Supported states

When a participant wishes to call forceMove, respondWithMove, respondWithAlternativeMove, or conclude, they need to provide proof to the adjudicator that the channel has arrived at a given state with agreement among all participants. This post gives a formal definition of what this proof should entail.

Define the following type:

interface SignedState {
  state: State,
  sigs: Set<Signature>

Consider a state channel with participants participants.
Let support be of type SignedState[].

numParticipants := participants.length
m := numStates := support.length
state := support[m-1]
supporters(i) := {
  addresses a :
  for some sig \in support[i].sigs), a == recoverSigner(support[i].state, sig)
mover(k) := k % numParticipants


  • supporters(i) is the set of addresses which signed the i-th state
  • mover(k) is the index of the participant who’s turn it is at turn k

We say that
support supports state if:

  • (R1) For all i = 0,..,m-1, there exists a j \in i, ..., m such that mover(support[i].state.turnNumber) \in supporters(j)
  • (R2) Union(supporters(i)) = Set(participants)

In this case, we call support a support of state.

Note that this definition only makes sense in the context where the states in support are sequential, ie.
support[i+1].state.turnNumber == support[i].state + 1 for i = 0,...,m-1.
In practice, this is guaranteed by first checking that successive pairs of states form valid transitions.

The implementation here is a sufficient, gas-efficient (but not equivalent) way of satisfying the above definition. The implementation is equivalent to R1+R2 plus the following requirement, which would typically hold in practice.

  • (R2’) supporters(i) partition Set(participants), ie. each participant is in precisely one supporters(i)
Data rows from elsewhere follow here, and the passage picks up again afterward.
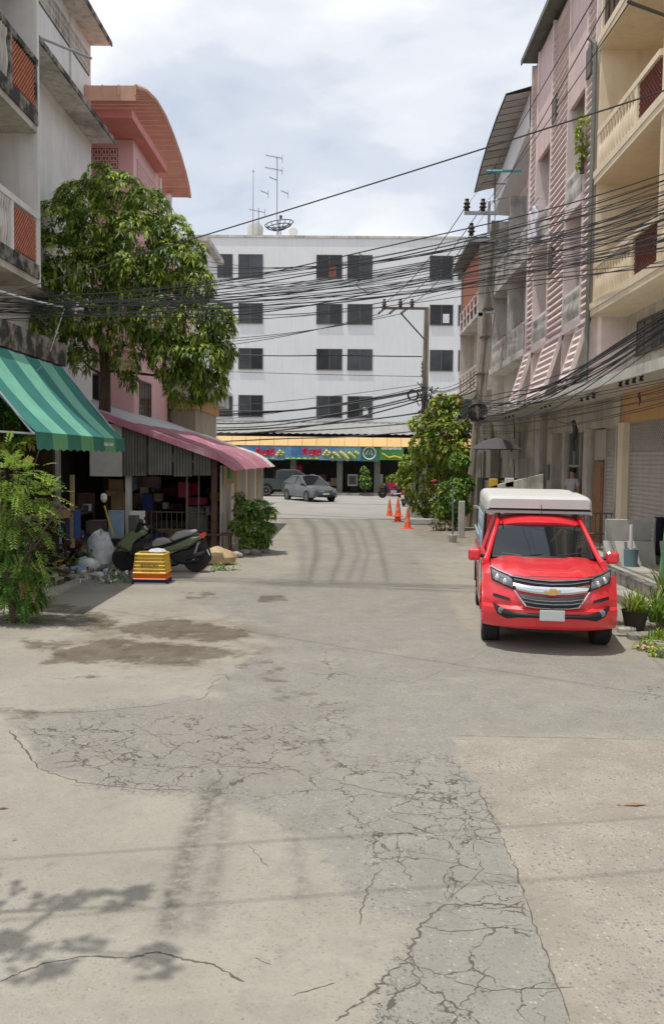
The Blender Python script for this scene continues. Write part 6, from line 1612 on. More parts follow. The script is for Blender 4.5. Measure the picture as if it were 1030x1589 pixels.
# ------------------------------------------------------------------ foliage
def leafmat(name, c, c2, c3, rough=.45):
    return mat(name, c, rough, .22, 5, bump=0, c2=c2, c3=c3, attr='tint', transl=.35, spec=.35)
LM_MANGO = leafmat('mango_leaf', (0.085,0.165,0.035), (0.42,0.52,0.09), (0.48,0.52,0.28))
LM_YG = leafmat('yellow_green_leaf', (0.13,0.24,0.035), (0.42,0.50,0.07), (0.46,0.28,0.11))
LM_DG = leafmat('deep_green_leaf', (0.085,0.19,0.035), (0.30,0.45,0.08), (0.36,0.38,0.18))
LM_PINN = leafmat('feathery_leaf', (0.08,0.18,0.04), (0.32,0.46,0.07), (0.38,0.22,0.07))
rng = np.random.default_rng(4)
def foliage(name, m, parent, clumps, ll=.18, lw=.045, nl=9, droop=.6, spread=.5, p2=.35, p3=.04, world=True, fold=.25, shell=True):
    """clumps: list of (centre, radius(3), count). Every clump point is a whorl of drooping leaves"""
    V, T, TB = [], [], []; F_ = []
    cen = np.mean([np.array(c) for c, r, n in clumps], axis=0)
    for c, r, n in clumps:
        c = np.array(c, float); r = np.array(r, float)
        d = rng.normal(size=(n, 3)); d /= np.linalg.norm(d, axis=1)[:,None]
        rad = rng.uniform(.55, 1.0, n)**.5 if shell else rng.uniform(0, 1, n)**.4
        P = c + d*rad[:,None]*r
        for k in range(n):
            tw = rng.random() < p2; tb = rng.random() < p3
            out_ = d[k]*.6+np.array([0,0,.35]); out_ /= np.linalg.norm(out_)
            a = np.cross(out_, [0.3,0.2,1.0]); a /= np.linalg.norm(a)+1e-9; b_ = np.cross(out_, a)
            ph_ = rng.uniform(0, 6.28)
            for j in range(nl):
                an = ph_+j*2.4+rng.uniform(-.3,.3); ev = rng.uniform(-.2,.9)*spread
                dr = a*math.cos(an)+b_*math.sin(an)+out_*ev; dr /= np.linalg.norm(dr)
                L_ = ll*rng.uniform(.6,1.15); w_ = lw*rng.uniform(.8,1.2)
                s = np.cross(dr, [0,0,1.0]); sn = np.linalg.norm(s); s = s/sn if sn > .05 else a
                p0 = P[k]+dr*L_*.08; p1 = P[k]+dr*L_*.5+np.array([0,0,-droop*L_*.15]); p2_ = P[k]+dr*L_*.92+np.array([0,0,-droop*L_*.65])
                i0 = len(V); up = np.array([0,0,fold*w_])
                V += [p0, p1+s*w_+up, p2_, p1-s*w_+up, p1]
                F_ += [(i0,i0+1,i0+4),(i0+1,i0+2,i0+4),(i0,i0+4,i0+3),(i0+4,i0+2,i0+3)]
                t = min(1, max(0, (.85 if tw else .12)+rng.uniform(-.15,.2))); T += [t]*5; TB += [.85 if tb else 0]*5
    V = np.array(V)
    if world and parent is not None:
        V = V-np.array(rootof(parent).location)
    me = bpy.data.meshes.new(name); me.from_pydata(V.tolist(), [], F_); me.materials.append(m)
    for nm, arr in (('tint', T), ('tintb', TB)):
        A_ = me.attributes.new(nm, 'FLOAT', 'POINT'); A_.data.foreach_set('value', np.array(arr, np.float32))
    o = bpy.data.objects.new(name, me); col.objects.link(o); o.parent = parent
    return o
def pxclumps(L_, scale=1.0):
    """(px, py, radius in px, depth, count) -> clumps"""
    o = []
    for px, py, r, Y, n in L_:
        c = at(px, py, Y); rr_ = r*Y/FPX; o.append((tuple(c), (rr_, rr_*.9, rr_*.85), int(n*scale)))
    return o
# ---- mango tree
MT = Vector((-6.35, 23.0, 0))
mg = thing('mango_tree', 'large mango tree with long drooping leaves rising behind the green awning', 'tree', MT)
tk = MB(); f0 = at(165, 640, 23.0)
tk.tube([MT+Vector((.02,0,0)), (f0.x,23,f0.z-1), (f0.x+.02,23,f0.z), at(166,560,23), at(172,500,23), at(185,430,23), at(190,350,23)], [.12,.105,.10,.09,.085,.07,.04], 8)
tk.tube([at(158,640,22.9), at(161,590,22.9), at(158,540,22.8), at(140,490,22.8), at(105,440,22.6), at(80,400,22.5)], [.09,.08,.08,.07,.05,.03], 7)
tk.tube([at(168,575,23), at(205,578,22.8), at(245,583,22.6), at(285,560,22.4)], [.05,.04,.035,.02], 6)
tk.tube([at(170,520,23), at(215,480,22.6), at(260,430,22.4), at(300,400,22.2)], [.07,.06,.05,.03], 6)
tk.tube([at(160,582,22.9), at(140,570,22.7), at(120,550,22.6)], [.04,.03,.02], 5)
tk.tube([at(180,440,23), at(150,380,23.2), at(140,310,23.2)], [.06,.05,.02], 6)
tk.tube([at(250,450,22.5), at(300,500,22.2), at(330,540,22.1)], [.05,.04,.02], 6)
tk.build('trunk', M['bark'], mg, world=True, smooth=True)
cl = pxclumps([(155,275,26,23,60),(120,310,34,23,110),(185,300,40,22.6,120),(225,320,36,22.6,110),(90,340,36,22.8,110),(150,360,50,22.4,170),(215,370,50,22.2,170),(265,360,34,22.4,90),
   (90,400,44,22.6,140),(150,420,52,22.0,180),(210,430,52,21.9,190),(265,410,46,22.0,150),(300,390,20,22.4,50),(300,440,34,21.9,110),(60,440,36,22.4,100),(30,500,34,22.2,90),(75,500,38,22.2,110),
   (120,480,44,22.0,130),(180,500,46,22.0,130),(240,490,46,21.8,150),(295,500,40,21.8,130),(335,500,30,21.8,85),(270,550,42,21.8,140),(310,560,44,21.7,150),(345,545,20,21.8,45),(290,600,34,21.9,95),(325,595,26,21.9,60),
   (195,560,20,22.2,34),(200,590,13,22.2,20),(110,530,22,22.2,40),(130,555,22,22.3,40),(340,490,18,21.7,30),(230,530,26,22.1,50)], .95)
foliage('crown', LM_MANGO, mg, cl, ll=.245, lw=.033, nl=10, droop=.75, spread=.75, p2=.50, p3=.07)
cl += pxclumps([(75,305,16,22.9,16),(195,262,14,22.8,14),(245,285,14,22.6,14),(330,470,14,21.9,12),(352,505,14,21.8,14),(360,560,12,21.8,10),(265,330,14,22.4,12),(130,262,12,23,10),(310,622,12,21.9,8),(262,612,14,21.9,12)])
cl2 = pxclumps([(160,380,50,23.2,50),(230,430,50,22.8,50),(100,430,40,23,30),(290,540,34,22.4,30)])
foliage('inner_crown', LM_MANGO, mg, cl2, ll=.34, lw=.04, nl=8, droop=1.1, p2=.05, p3=0, shell=False)
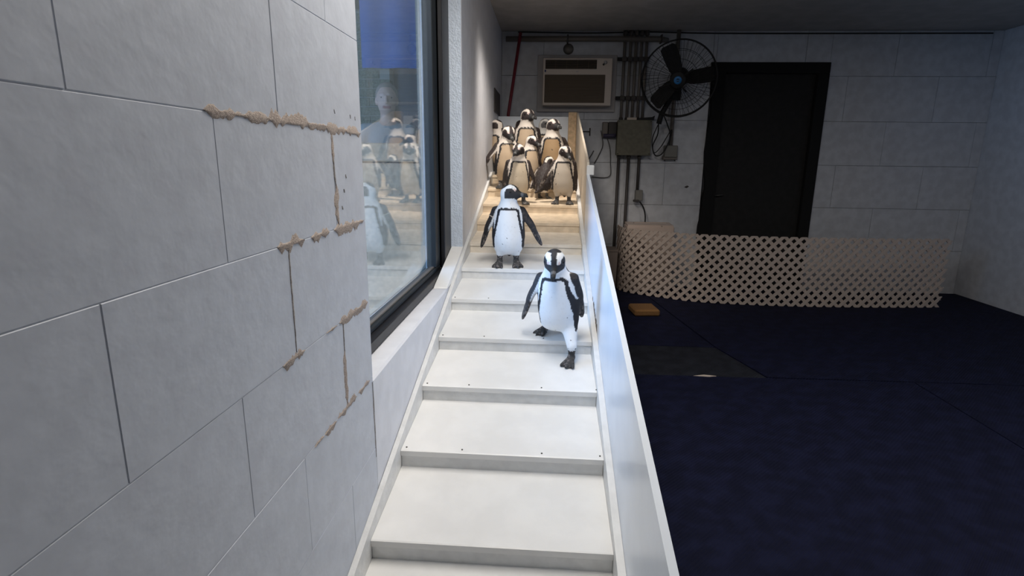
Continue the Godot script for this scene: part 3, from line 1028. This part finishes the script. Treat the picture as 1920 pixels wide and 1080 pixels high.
func fan() -> void:
	var f := thing("wall_fan", "large black wall fan with three blades in a wire cage", "fan", Vector3(0.975, 1.738, -4.6))
	var n := Vector3(-0.27, -0.24, 1.0).normalized()
	var B := Basis.looking_at(-n, Vector3.UP)            # +z of B points along n
	var R := 0.283
	var ring := func(r: float, z: float) -> Array:
		var p := []
		for i in 48:
			p.append(B * Vector3(cos(TAU * i / 48) * r, sin(TAU * i / 48) * r, z))
		return p
	put("rim", tube(ring.call(R, 0.0), 0.006, 8, true), M.black, f)
	put("rim", tube(ring.call(R, -0.05), 0.005, 8, true), M.black, f)
	var st := start(true)
	for q in [[0.22, 0.045], [0.15, 0.068], [0.075, 0.08]]:
		into_tube(st, ring.call(q[0], q[1]), 0.0018, 5, true)
	for i in 54:
		var t := TAU * i / 54
		var pts := []
		for q in [[0.06, 0.081, 0.0], [0.15, 0.07, 0.10], [0.22, 0.047, 0.17], [R, 0.0, 0.2]]:
			pts.append(B * Vector3(cos(t + q[2]) * q[0], sin(t + q[2]) * q[0], q[1]))
		into_tube(st, pts, 0.0012, 4)
	put("front_guard", done(st), M.black, f)
	st = start(true)
	for i in 36:
		var t := TAU * i / 36
		var pts := []
		for q in [[0.07, -0.14], [0.2, -0.12], [R, -0.05]]:
			pts.append(B * Vector3(cos(t) * q[0], sin(t) * q[0], q[1]))
		into_tube(st, pts, 0.0012, 4)
	into_tube(st, ring.call(0.2, -0.12), 0.0015, 5, true)
	put("rear_guard", done(st), M.black, f)
	# blades
	for ang in [112.0, 6.0, 226.0]:
		var a := deg_to_rad(ang)
		var bs := B * Basis(Vector3.BACK, a) * Basis(Vector3.RIGHT, 0.42)
		var poly := PackedVector2Array([Vector2(0.03, -0.03), Vector2(0.08, -0.056), Vector2(0.16, -0.066), Vector2(0.245, -0.062), Vector2(0.262, -0.04), Vector2(0.262, 0.045), Vector2(0.245, 0.064), Vector2(0.16, 0.06), Vector2(0.08, 0.05), Vector2(0.03, 0.03)])
		put("blade", prism_xy(poly, -0.002, 0.002), M.black, f, B * Vector3(0, 0, -0.03), bs)
	var hb := B * Basis(Vector3.RIGHT, PI / 2)
	put("hub", lathe([Vector2(0, 0.03), Vector2(0.035, 0.028), Vector2(0.045, 0.0), Vector2(0.045, -0.04), Vector2(0, -0.04)], 24), M.black, f, B * Vector3(0, 0, 0.0), hb)
	put("centre_plate", lathe([Vector2(0, 0.004), Vector2(0.055, 0.003), Vector2(0.06, 0.0), Vector2(0, 0.0)], 28), M.black, f, B * Vector3(0, 0, 0.081), hb)
	put("badge_ring", lathe([Vector2(0.014, 0.004), Vector2(0.028, 0.004), Vector2(0.03, 0.0), Vector2(0.012, 0.0)], 24), M.blue_badge, f, B * Vector3(0, 0, 0.085), hb)
	put("badge_bar", box(Vector3(0.024, 0.008, 0.004), 0.001), M.blue_badge, f, B * Vector3(0, 0, 0.088), B)
	for q in [[0.62, 0.13], [3.5, 0.15], [5.35, 0.11]]:
		put("guard_stay", tube([B * Vector3(cos(q[0]) * 0.05, sin(q[0]) * 0.05, 0.083), B * Vector3(cos(q[0]) * q[1], sin(q[0]) * q[1], 0.072)], 0.006, 8), M.black, f)
	put("motor", lathe([Vector2(0, 0.07), Vector2(0.06, 0.065), Vector2(0.072, 0.03), Vector2(0.072, -0.05), Vector2(0.05, -0.08), Vector2(0, -0.085)], 24), M.black, f, B * Vector3(0, 0, -0.15), hb)
	var mp := B * Vector3(0, 0, -0.18)
	put("wall_arm", tube([mp, mp + Vector3(0.02, -0.06, -0.06), Vector3(0.05, -0.05, -0.36)], 0.018, 12), M.black, f)
	slab("wall_plate", Vector3(0.97, 1.62, -4.985), Vector3(1.08, 1.76, -4.945), M.black, f, 0.004)
	put("handle", tube([B * Vector3(-0.04, -0.12, -0.16), Vector3(-0.085, -0.25, -0.14), Vector3(-0.1, -0.325, -0.15)], 0.021, 12), M.black, f)
	put("fan_cord", tube(bend([Vector3(-0.1, -0.32, -0.16), Vector3(-0.08, -0.4, -0.27), Vector3(-0.11, -0.5, -0.3), Vector3(-0.08, -0.575, -0.3), Vector3(-0.02, -0.55, -0.3), Vector3(0.03, -0.42, -0.3), Vector3(0.0, -0.32, -0.3), Vector3(-0.05, -0.24, -0.25)]), 0.005, 6), M.black, f)
	put("fan_cord", tube(bend([Vector3(-0.09, -0.3, -0.16), Vector3(-0.12, -0.44, -0.28), Vector3(-0.095, -0.55, -0.3), Vector3(-0.04, -0.5, -0.3), Vector3(0.045, -0.36, -0.33), Vector3(0.03, -0.49, -0.335)]), 0.004, 6), M.black, f)

# ------------------------------------------------------------------ fence, floor mats, boxes
func fence_and_floor_things() -> void:
	var mats := [["navy ribbed rubber floor mat nearest the foot of the ramp", PackedVector2Array([Vector2(0.235, 2.05), Vector2(0.235, -2.757), Vector2(1.9, -2.79), Vector2(1.9, 2.05)]), 0.014, "mat_navy"],
		["worn greyish rubber mat strip between two navy mats", PackedVector2Array([Vector2(0.235, -2.762), Vector2(0.235, -3.245), Vector2(1.03, -3.25), Vector2(1.16, -2.78)]), 0.012, "mat_worn"],
		["navy rubber floor mat under the yellow block", PackedVector2Array([Vector2(0.235, -3.25), Vector2(0.235, -4.95), Vector2(0.78, -4.95), Vector2(1.028, -3.255)]), 0.012, "mat_navy"],
		["navy rubber floor mat in front of the lattice fence", PackedVector2Array([Vector2(1.165, -2.784), Vector2(1.034, -3.25), Vector2(0.785, -4.95), Vector2(2.3, -4.95), Vector2(2.3, -2.8)]), 0.016, "mat_navy"],
		["navy rubber floor mat in the far right corner", PackedVector2Array([Vector2(2.305, -2.8), Vector2(2.305, -4.95), Vector2(3.58, -4.95), Vector2(3.58, -2.8)]), 0.014, "mat_navy"],
		["navy rubber floor mat along the right wall", PackedVector2Array([Vector2(1.905, 2.05), Vector2(1.905, -2.79), Vector2(3.58, -2.795), Vector2(3.58, 2.05)]), 0.015, "mat_navy"]]
	for q in mats:
		var t := thing("floor_mat", q[0], "mat", Vector3(q[1][0].x, 0, q[1][0].y), 0, "rubber mats on the floor")
		put("mat_sheet", prism_xz(q[1], 0.0005, q[2]), M[q[3]], t, -t.position)
		if q[3] == "mat_worn":
			put("frayed_edge", prism_xz(PackedVector2Array([Vector2(0.78, -2.768), Vector2(0.84, -2.788), Vector2(0.9, -2.776), Vector2(0.86, -2.762)]), 0.0122, 0.0155), M.ac_white, t, -t.position)
	# yellow block
	var s := thing("sponge_block", "tan yellow sponge block lying on the navy mat", "sponge", Vector3(0.722, 0.0125, -4.0), 0.12)
	put("block", box(Vector3(0.185, 0.05, 0.2), 0.012), M.sponge, s, Vector3(0, 0.0255, 0))
	# dehumidifier
	var d := thing("dehumidifier", "beige dehumidifier cabinet standing behind the lattice fence", "dehumidifier", Vector3(0.87, 0.0165, -4.85))
	put("cabinet", prism_zy(PackedVector2Array([Vector2(0.0, 0.0), Vector2(0.11, 0.0), Vector2(0.115, 0.5), Vector2(0.11, 0.545), Vector2(0.09, 0.567), Vector2(-0.1, 0.575), Vector2(-0.1, 0.0)]), -0.195, 0.19), M.dehum, d)
	slab("side_panel", Vector3(0.668, 0.02, -4.94), Vector3(0.678, 0.57, -4.75), M.dehum, d, 0.004)
	slab("side_panel", Vector3(1.057, 0.02, -4.94), Vector3(1.067, 0.57, -4.75), M.dehum, d, 0.004)
	var ven := put("vent_recess", box(Vector3(0.28, 0.004, 0.05), 0.001), M.ac_trim, d, Vector3(0.01, 0.573, -0.02), Basis(Vector3.RIGHT, 0.04))
	for i in 6:
		put("vent_slat", box(Vector3(0.27, 0.003, 0.004), 0.001), M.dehum, ven, Vector3(0.0, 0.004, -0.02 + i * 0.008))
	put("indicator", lathe([Vector2(0, 0.003), Vector2(0.006, 0.0), Vector2(0, 0)], 12), M.ac_white, d, Vector3(0.09, 0.562, 0.1), Basis(Vector3.RIGHT, 0.7))
	slab("tank_line", Vector3(0.69, 0.25, -4.737), Vector3(1.045, 0.253, -4.733), M.ac_trim, d, 0)
	var bn := thing("grey_bin", "narrow grey bin between the ramp and the dehumidifier", "bin", Vector3(0.54, 0.0125, -4.8))
	put("bin_body", prism_xy(PackedVector2Array([Vector2(-0.065, 0.0), Vector2(0.05, 0.0), Vector2(0.058, 0.35), Vector2(-0.075, 0.35)]), -0.12, 0.1), M.bin, bn)
	slab("bin_rim", Vector3(0.46, 0.355, -4.925), Vector3(0.603, 0.37, -4.695), M.bin, bn, 0.004)
	# lattice fence
	var ctrl := [Vector3(0.618, 0, -4.95), Vector3(0.622, 0, -4.82), Vector3(0.648, 0, -4.705), Vector3(0.75, 0, -4.6), Vector3(0.98, 0, -4.475), Vector3(1.178, 0, -4.385), Vector3(1.511, 0, -4.334), Vector3(2.0, 0, -4.32), Vector3(2.6, 0, -4.36), Vector3(3.1, 0, -4.42)]
	var line := bend(ctrl, 10)
	var lens := [0.0]
	for i in line.size() - 1:
		lens.append(lens[-1] + line[i].distance_to(line[i + 1]))
	var total: float = lens[-1]
	var at := func(u: float) -> Array:
		u = clamp(u, 0.0, total - 0.0001)
		var i := 0
		while lens[i + 1] < u:
			i += 1
		var p: Vector3 = line[i].lerp(line[i + 1], (u - lens[i]) / (lens[i + 1] - lens[i]))
		var t: Vector3 = (line[i + 1] - line[i]).normalized()
		return [p, Vector3(-t.z, 0, t.x)]
	var fe := thing("lattice_fence", "curved cream plastic lattice fence in front of the black door", "fence", Vector3(0.98, 0.017, -4.475))
	var H := 0.545
	var per := 0.0735
	var wd := 0.0122 * 1.4142     # half width measured along the fence
	for dirn in [1.0, -1.0]:
		var i0 := -int(H / per) - 1
		for i in range(i0, int(total / per) + int(H / per) + 2):
			var u0: float = i * per
			# the strip's centre runs from (u0, 0) to (u0 + dirn * H, H); cut at the ends
			var y_lo := 0.0
			var y_hi := H
			if dirn > 0:
				y_lo = max(0.0, -u0); y_hi = min(H, total - u0)
			else:
				y_lo = max(0.0, u0 - total); y_hi = min(H, u0)
			if y_hi - y_lo < 0.02:
				continue
			var st := start()
			var seg: int = max(2, int((y_hi - y_lo) / 0.05))
			var prev := []
			for k in seg + 1:
				var y: float = lerpf(y_lo, y_hi, float(k) / seg)
				var uc: float = u0 + dirn * y
				var cur := []
				for sd in [-wd, wd]:
					var a: Array = at.call(uc + sd)
					var off: Vector3 = a[1] * (0.004 * dirn)
					cur.append(a[0] + Vector3(0, y, 0) + off + a[1] * 0.0035)
					cur.append(a[0] + Vector3(0, y, 0) + off - a[1] * 0.0035)
				if k > 0:
					var nn: Vector3 = at.call(uc)[1]
					quad_out(st, prev[0], prev[2], cur[2], cur[0], nn)
					quad_out(st, prev[1], prev[3], cur[3], cur[1], -nn)
					quad_out(st, prev[0], prev[1], cur[1], cur[0], prev[0] - prev[2])
					quad_out(st, prev[2], prev[3], cur[3], cur[2], prev[2] - prev[0])
				prev = cur
			put("slat", done(st), M.lattice, fe, Vector3(0, 0.017, 0) - fe.position)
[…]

Any support of state satisfying R1 & R2 can be trivially modified to satisfy R1 & R2’ by discarding all but the latest signature for a given participant. R1 & R2’ also implies that non-participants cannot support a state.

Providing the whoSignedWhat array allows the adjudicator to verify that R1 & R2 hold in a gas-efficient manner, since the adjudicator can verify R1 without having to loop over j.

The simplest two examples which satisfy this definition are:

    • m == numParticipants; and
    • supporters(i) = {participant[mover(support[i].state.turnNumber)]}
    • This corresponds to a full round of states is provided, and each participant signed precisely the state on their turn.
    • In this case, whoSignedWhat is equal to [0,1,...,numParticipants - 1].
    • m == 1; and
    • supporters(0) = Set(participants)
    • This corresponds to where one state was provided and each participant signed it.
    • In this case, whoSignedWhat is equal to [0,0,..,0].

In practice, one would almost always use either 1 or 2.

We might want to add the condition that the states form a sequence of validTransitions to the definition of “support”. The concept doesn’t seem to be much use without that.

Agreed, though the only thing required for it to make sense is that the turn numbers are sequential.

All makes sense. I think I’m with Tom that each transition needs to be valid for it to really enable support, as you defined it.

I don’t know if it formally needs to go in here, but for completeness, I’d be tempted to add some mechanism to identify the state as belonging to the channel. The turn number is necessary but not sufficient in practice. I enforce this rigorously, and everywhere.